「何らかの異常が発生する可能性を否定することはできない」
石川側は、自動車工学の専門家から「仮に、『吸入空気量を正確に判断できない』の中に、過大に算出した空気量をエンジンに吸入させてしまうことも含まれるとすると、車が暴走するおそれもあるということになる」との証言を得たとし、「同タイプのエンジン制御用コンピュータで異常が生じたのだから、事故車両のエンジン制御用コンピュータにも何らかの異常が発生する可能性を否定することはできない」と指摘する。
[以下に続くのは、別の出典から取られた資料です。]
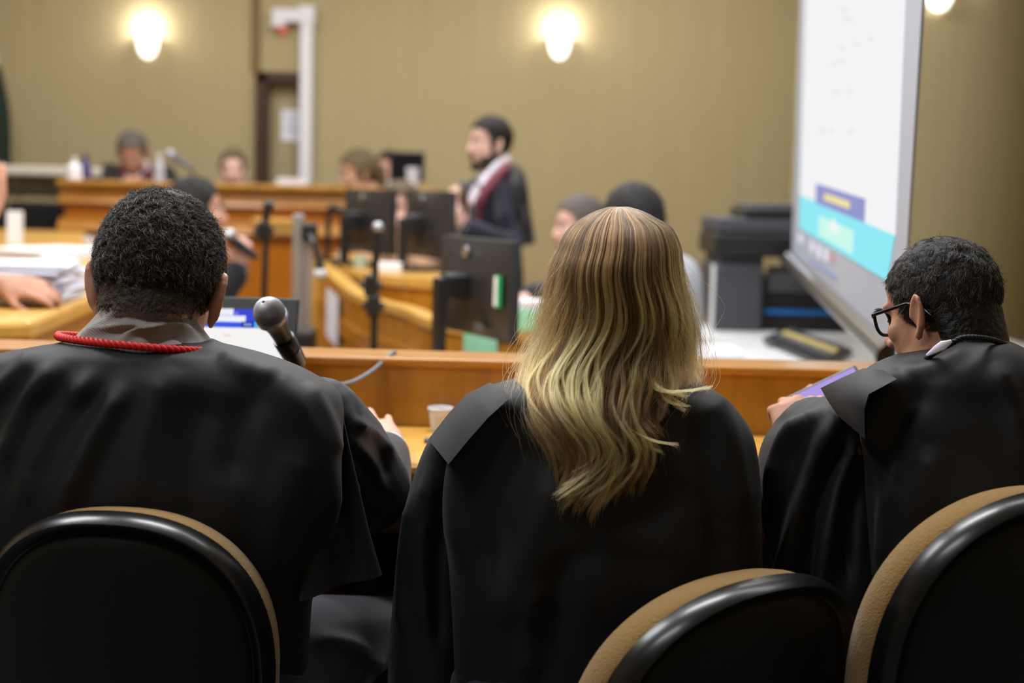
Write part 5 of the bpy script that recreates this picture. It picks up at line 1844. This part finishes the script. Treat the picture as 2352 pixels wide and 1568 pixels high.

さらに、トヨタは16年12月16日付で、レクサスNX200t、NX300hタイプの計約3万7000台について「ブレーキ制御コンピュータにおいて、制御ソフトが不適切なため、ブレーキホールド状態から駐車ブレーキ作動状態に切替えできないことがある。このため、ブレーキホールドで停車中、シートベルトを外す等の操作をすると意図せず車両が動き出すおそれがある」として「全車両、制御ソフトを修正する」とのリコールを国交省に届け出ていた。タイプやグレードは違うが、これは、石川の事故の状況と酷似しているように見える。石川側は、これらの事実についても上申書に盛り込んだ。
供述や状況証拠よりも優先された電子データ
しかし、東京地検は、石川側の上申書に応えることなく、3月22日、石川を過失運転致死と過失建造物損壊の罪で起訴した。起訴後に記者会見した東京地検交通部幹部は、「320メートルの暴走は長いが、なぜ止まれなかったのか」との記者団の質問に対し、「なぜ暴走(した)かはお答えできない。その間、アクセルペダルを踏み続けたということ。なぜと思うかもしれないが、事実として踏み続けたということ。最終的に店舗に突っ込んだ。そこに向かって進行していった」と語った。
検察幹部は筆者の取材に対し、「左足は、(アクセルペダルに)およそ届かないわけではないし、アクセルペダルの裏側に強く踏み込んだためについたとみられる痕跡がある。問題は踏んだから発進したのか(どうか)だけ。どこかでは踏んでいるのではないか」と話した。
検察も、警察と同様、大先輩の石川の記憶にもとづく供述や状況証拠より、事故車に搭載されたEDRなどの電子データを信用した。